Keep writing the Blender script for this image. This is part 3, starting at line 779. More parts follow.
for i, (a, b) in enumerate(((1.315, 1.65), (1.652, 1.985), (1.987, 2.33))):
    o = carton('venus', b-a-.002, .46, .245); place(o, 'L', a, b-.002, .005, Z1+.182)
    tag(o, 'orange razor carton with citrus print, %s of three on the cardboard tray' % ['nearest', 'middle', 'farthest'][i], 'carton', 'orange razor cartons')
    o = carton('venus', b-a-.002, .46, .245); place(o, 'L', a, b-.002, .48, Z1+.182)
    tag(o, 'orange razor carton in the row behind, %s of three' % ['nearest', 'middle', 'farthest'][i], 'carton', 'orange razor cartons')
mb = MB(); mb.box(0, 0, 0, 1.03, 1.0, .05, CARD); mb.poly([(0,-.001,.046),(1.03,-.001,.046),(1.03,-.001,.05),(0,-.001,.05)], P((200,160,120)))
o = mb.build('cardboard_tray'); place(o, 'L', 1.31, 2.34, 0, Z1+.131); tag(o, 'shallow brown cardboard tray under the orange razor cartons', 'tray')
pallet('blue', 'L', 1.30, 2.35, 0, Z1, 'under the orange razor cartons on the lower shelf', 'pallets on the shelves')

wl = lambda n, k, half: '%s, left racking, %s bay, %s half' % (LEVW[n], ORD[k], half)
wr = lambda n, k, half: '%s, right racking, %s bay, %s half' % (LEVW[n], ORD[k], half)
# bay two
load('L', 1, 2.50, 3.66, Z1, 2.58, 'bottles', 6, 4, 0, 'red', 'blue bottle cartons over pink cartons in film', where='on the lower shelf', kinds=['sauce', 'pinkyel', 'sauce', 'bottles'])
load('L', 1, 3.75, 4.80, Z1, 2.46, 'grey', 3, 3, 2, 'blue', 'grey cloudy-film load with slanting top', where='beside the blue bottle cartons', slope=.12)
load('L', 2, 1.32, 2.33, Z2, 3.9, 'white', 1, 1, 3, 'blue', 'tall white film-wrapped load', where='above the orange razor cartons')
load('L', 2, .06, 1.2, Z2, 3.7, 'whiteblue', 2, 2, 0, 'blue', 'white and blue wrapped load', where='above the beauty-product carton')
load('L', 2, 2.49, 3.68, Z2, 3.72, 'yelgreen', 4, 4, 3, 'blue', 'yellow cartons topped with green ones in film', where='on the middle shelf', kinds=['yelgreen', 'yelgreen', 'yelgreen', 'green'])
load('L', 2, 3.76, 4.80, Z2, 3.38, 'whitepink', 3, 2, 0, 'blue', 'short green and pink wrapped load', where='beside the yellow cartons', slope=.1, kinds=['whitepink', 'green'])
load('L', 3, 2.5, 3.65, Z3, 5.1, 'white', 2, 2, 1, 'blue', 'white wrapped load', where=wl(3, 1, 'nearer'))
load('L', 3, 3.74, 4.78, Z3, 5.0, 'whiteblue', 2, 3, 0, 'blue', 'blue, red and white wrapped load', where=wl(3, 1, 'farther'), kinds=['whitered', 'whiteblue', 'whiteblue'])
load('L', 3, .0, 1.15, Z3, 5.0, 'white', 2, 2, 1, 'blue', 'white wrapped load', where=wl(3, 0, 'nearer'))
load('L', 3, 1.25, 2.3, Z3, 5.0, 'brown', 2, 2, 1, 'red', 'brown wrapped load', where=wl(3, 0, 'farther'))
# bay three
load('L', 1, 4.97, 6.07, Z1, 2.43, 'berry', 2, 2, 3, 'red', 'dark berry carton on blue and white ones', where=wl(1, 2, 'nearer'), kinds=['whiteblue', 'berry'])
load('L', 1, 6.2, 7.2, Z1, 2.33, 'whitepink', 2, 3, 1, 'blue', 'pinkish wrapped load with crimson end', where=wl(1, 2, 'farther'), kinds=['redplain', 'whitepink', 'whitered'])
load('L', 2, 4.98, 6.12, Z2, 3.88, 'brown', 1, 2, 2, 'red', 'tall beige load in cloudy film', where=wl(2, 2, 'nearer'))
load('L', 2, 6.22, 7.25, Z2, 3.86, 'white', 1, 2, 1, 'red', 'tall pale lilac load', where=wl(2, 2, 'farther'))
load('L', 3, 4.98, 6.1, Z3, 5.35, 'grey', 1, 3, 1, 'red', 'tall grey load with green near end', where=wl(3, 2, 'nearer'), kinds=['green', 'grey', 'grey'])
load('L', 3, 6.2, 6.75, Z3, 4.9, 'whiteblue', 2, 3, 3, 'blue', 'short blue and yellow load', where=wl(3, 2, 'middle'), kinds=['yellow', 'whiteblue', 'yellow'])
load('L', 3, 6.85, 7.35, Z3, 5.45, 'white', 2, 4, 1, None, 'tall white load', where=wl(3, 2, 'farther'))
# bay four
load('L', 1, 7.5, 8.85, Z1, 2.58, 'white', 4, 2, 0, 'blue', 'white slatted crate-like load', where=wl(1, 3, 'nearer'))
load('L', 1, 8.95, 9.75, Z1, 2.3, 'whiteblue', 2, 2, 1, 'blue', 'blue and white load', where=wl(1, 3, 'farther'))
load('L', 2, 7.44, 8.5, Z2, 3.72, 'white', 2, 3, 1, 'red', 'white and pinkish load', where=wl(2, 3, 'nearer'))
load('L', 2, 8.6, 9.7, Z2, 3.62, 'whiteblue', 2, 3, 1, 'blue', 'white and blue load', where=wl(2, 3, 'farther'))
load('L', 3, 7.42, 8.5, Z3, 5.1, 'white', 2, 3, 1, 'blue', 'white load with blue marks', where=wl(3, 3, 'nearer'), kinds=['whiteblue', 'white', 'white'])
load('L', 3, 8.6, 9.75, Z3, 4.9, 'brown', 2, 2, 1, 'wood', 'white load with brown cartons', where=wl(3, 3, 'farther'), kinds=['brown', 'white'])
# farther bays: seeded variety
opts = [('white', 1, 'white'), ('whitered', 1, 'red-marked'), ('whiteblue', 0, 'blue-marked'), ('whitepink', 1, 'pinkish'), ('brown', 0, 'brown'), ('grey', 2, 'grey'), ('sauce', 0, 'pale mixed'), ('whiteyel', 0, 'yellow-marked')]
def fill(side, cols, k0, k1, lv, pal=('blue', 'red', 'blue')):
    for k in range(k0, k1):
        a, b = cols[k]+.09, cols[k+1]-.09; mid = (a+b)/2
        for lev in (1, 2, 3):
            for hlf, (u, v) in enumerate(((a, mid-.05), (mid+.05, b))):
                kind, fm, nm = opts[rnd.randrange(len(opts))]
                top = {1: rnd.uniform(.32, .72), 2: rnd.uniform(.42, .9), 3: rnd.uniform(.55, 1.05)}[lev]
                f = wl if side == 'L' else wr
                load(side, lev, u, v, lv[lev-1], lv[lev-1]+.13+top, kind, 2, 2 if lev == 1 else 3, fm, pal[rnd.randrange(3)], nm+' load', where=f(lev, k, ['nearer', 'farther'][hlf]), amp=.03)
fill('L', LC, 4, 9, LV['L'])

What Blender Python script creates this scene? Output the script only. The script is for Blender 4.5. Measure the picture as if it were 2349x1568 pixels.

════════════════

What is required: The records above are to be copied in full, exactly as written.

Expected answer:
Keep writing the Blender script for this image. This is part 3, starting at line 779. More parts follow.
for i, (a, b) in enumerate(((1.315, 1.65), (1.652, 1.985), (1.987, 2.33))):
    o = carton('venus', b-a-.002, .46, .245); place(o, 'L', a, b-.002, .005, Z1+.182)
    tag(o, 'orange razor carton with citrus print, %s of three on the cardboard tray' % ['nearest', 'middle', 'farthest'][i], 'carton', 'orange razor cartons')
    o = carton('venus', b-a-.002, .46, .245); place(o, 'L', a, b-.002, .48, Z1+.182)
    tag(o, 'orange razor carton in the row behind, %s of three' % ['nearest', 'middle', 'farthest'][i], 'carton', 'orange razor cartons')
mb = MB(); mb.box(0, 0, 0, 1.03, 1.0, .05, CARD); mb.poly([(0,-.001,.046),(1.03,-.001,.046),(1.03,-.001,.05),(0,-.001,.05)], P((200,160,120)))
o = mb.build('cardboard_tray'); place(o, 'L', 1.31, 2.34, 0, Z1+.131); tag(o, 'shallow brown cardboard tray under the orange razor cartons', 'tray')
pallet('blue', 'L', 1.30, 2.35, 0, Z1, 'under the orange razor cartons on the lower shelf', 'pallets on the shelves')

wl = lambda n, k, half: '%s, left racking, %s bay, %s half' % (LEVW[n], ORD[k], half)
wr = lambda n, k, half: '%s, right racking, %s bay, %s half' % (LEVW[n], ORD[k], half)
# bay two
load('L', 1, 2.50, 3.66, Z1, 2.58, 'bottles', 6, 4, 0, 'red', 'blue bottle cartons over pink cartons in film', where='on the lower shelf', kinds=['sauce', 'pinkyel', 'sauce', 'bottles'])
load('L', 1, 3.75, 4.80, Z1, 2.46, 'grey', 3, 3, 2, 'blue', 'grey cloudy-film load with slanting top', where='beside the blue bottle cartons', slope=.12)
load('L', 2, 1.32, 2.33, Z2, 3.9, 'white', 1, 1, 3, 'blue', 'tall white film-wrapped load', where='above the orange razor cartons')
load('L', 2, .06, 1.2, Z2, 3.7, 'whiteblue', 2, 2, 0, 'blue', 'white and blue wrapped load', where='above the beauty-product carton')
load('L', 2, 2.49, 3.68, Z2, 3.72, 'yelgreen', 4, 4, 3, 'blue', 'yellow cartons topped with green ones in film', where='on the middle shelf', kinds=['yelgreen', 'yelgreen', 'yelgreen', 'green'])
load('L', 2, 3.76, 4.80, Z2, 3.38, 'whitepink', 3, 2, 0, 'blue', 'short green and pink wrapped load', where='beside the yellow cartons', slope=.1, kinds=['whitepink', 'green'])
load('L', 3, 2.5, 3.65, Z3, 5.1, 'white', 2, 2, 1, 'blue', 'white wrapped load', where=wl(3, 1, 'nearer'))
load('L', 3, 3.74, 4.78, Z3, 5.0, 'whiteblue', 2, 3, 0, 'blue', 'blue, red and white wrapped load', where=wl(3, 1, 'farther'), kinds=['whitered', 'whiteblue', 'whiteblue'])
load('L', 3, .0, 1.15, Z3, 5.0, 'white', 2, 2, 1, 'blue', 'white wrapped load', where=wl(3, 0, 'nearer'))
load('L', 3, 1.25, 2.3, Z3, 5.0, 'brown', 2, 2, 1, 'red', 'brown wrapped load', where=wl(3, 0, 'farther'))
# bay three
load('L', 1, 4.97, 6.07, Z1, 2.43, 'berry', 2, 2, 3, 'red', 'dark berry carton on blue and white ones', where=wl(1, 2, 'nearer'), kinds=['whiteblue', 'berry'])
load('L', 1, 6.2, 7.2, Z1, 2.33, 'whitepink', 2, 3, 1, 'blue', 'pinkish wrapped load with crimson end', where=wl(1, 2, 'farther'), kinds=['redplain', 'whitepink', 'whitered'])
load('L', 2, 4.98, 6.12, Z2, 3.88, 'brown', 1, 2, 2, 'red', 'tall beige load in cloudy film', where=wl(2, 2, 'nearer'))
load('L', 2, 6.22, 7.25, Z2, 3.86, 'white', 1, 2, 1, 'red', 'tall pale lilac load', where=wl(2, 2, 'farther'))
load('L', 3, 4.98, 6.1, Z3, 5.35, 'grey', 1, 3, 1, 'red', 'tall grey load with green near end', where=wl(3, 2, 'nearer'), kinds=['green', 'grey', 'grey'])
load('L', 3, 6.2, 6.75, Z3, 4.9, 'whiteblue', 2, 3, 3, 'blue', 'short blue and yellow load', where=wl(3, 2, 'middle'), kinds=['yellow', 'whiteblue', 'yellow'])
load('L', 3, 6.85, 7.35, Z3, 5.45, 'white', 2, 4, 1, None, 'tall white load', where=wl(3, 2, 'farther'))
# bay four
load('L', 1, 7.5, 8.85, Z1, 2.58, 'white', 4, 2, 0, 'blue', 'white slatted crate-like load', where=wl(1, 3, 'nearer'))
load('L', 1, 8.95, 9.75, Z1, 2.3, 'whiteblue', 2, 2, 1, 'blue', 'blue and white load', where=wl(1, 3, 'farther'))
load('L', 2, 7.44, 8.5, Z2, 3.72, 'white', 2, 3, 1, 'red', 'white and pinkish load', where=wl(2, 3, 'nearer'))
load('L', 2, 8.6, 9.7, Z2, 3.62, 'whiteblue', 2, 3, 1, 'blue', 'white and blue load', where=wl(2, 3, 'farther'))
load('L', 3, 7.42, 8.5, Z3, 5.1, 'white', 2, 3, 1, 'blue', 'white load with blue marks', where=wl(3, 3, 'nearer'), kinds=['whiteblue', 'white', 'white'])
load('L', 3, 8.6, 9.75, Z3, 4.9, 'brown', 2, 2, 1, 'wood', 'white load with brown cartons', where=wl(3, 3, 'farther'), kinds=['brown', 'white'])
# farther bays: seeded variety
opts = [('white', 1, 'white'), ('whitered', 1, 'red-marked'), ('whiteblue', 0, 'blue-marked'), ('whitepink', 1, 'pinkish'), ('brown', 0, 'brown'), ('grey', 2, 'grey'), ('sauce', 0, 'pale mixed'), ('whiteyel', 0, 'yellow-marked')]
def fill(side, cols, k0, k1, lv, pal=('blue', 'red', 'blue')):
    for k in range(k0, k1):
        a, b = cols[k]+.09, cols[k+1]-.09; mid = (a+b)/2
        for lev in (1, 2, 3):
            for hlf, (u, v) in enumerate(((a, mid-.05), (mid+.05, b))):
                kind, fm, nm = opts[rnd.randrange(len(opts))]
                top = {1: rnd.uniform(.32, .72), 2: rnd.uniform(.42, .9), 3: rnd.uniform(.55, 1.05)}[lev]
                f = wl if side == 'L' else wr
                load(side, lev, u, v, lv[lev-1], lv[lev-1]+.13+top, kind, 2, 2 if lev == 1 else 3, fm, pal[rnd.randrange(3)], nm+' load', where=f(lev, k, ['nearer', 'farther'][hlf]), amp=.03)
fill('L', LC, 4, 9, LV['L'])

What Blender Python script creates this scene? Output the script only. The script is for Blender 4.5. Measure the picture as if it were 2349x1568 pixels.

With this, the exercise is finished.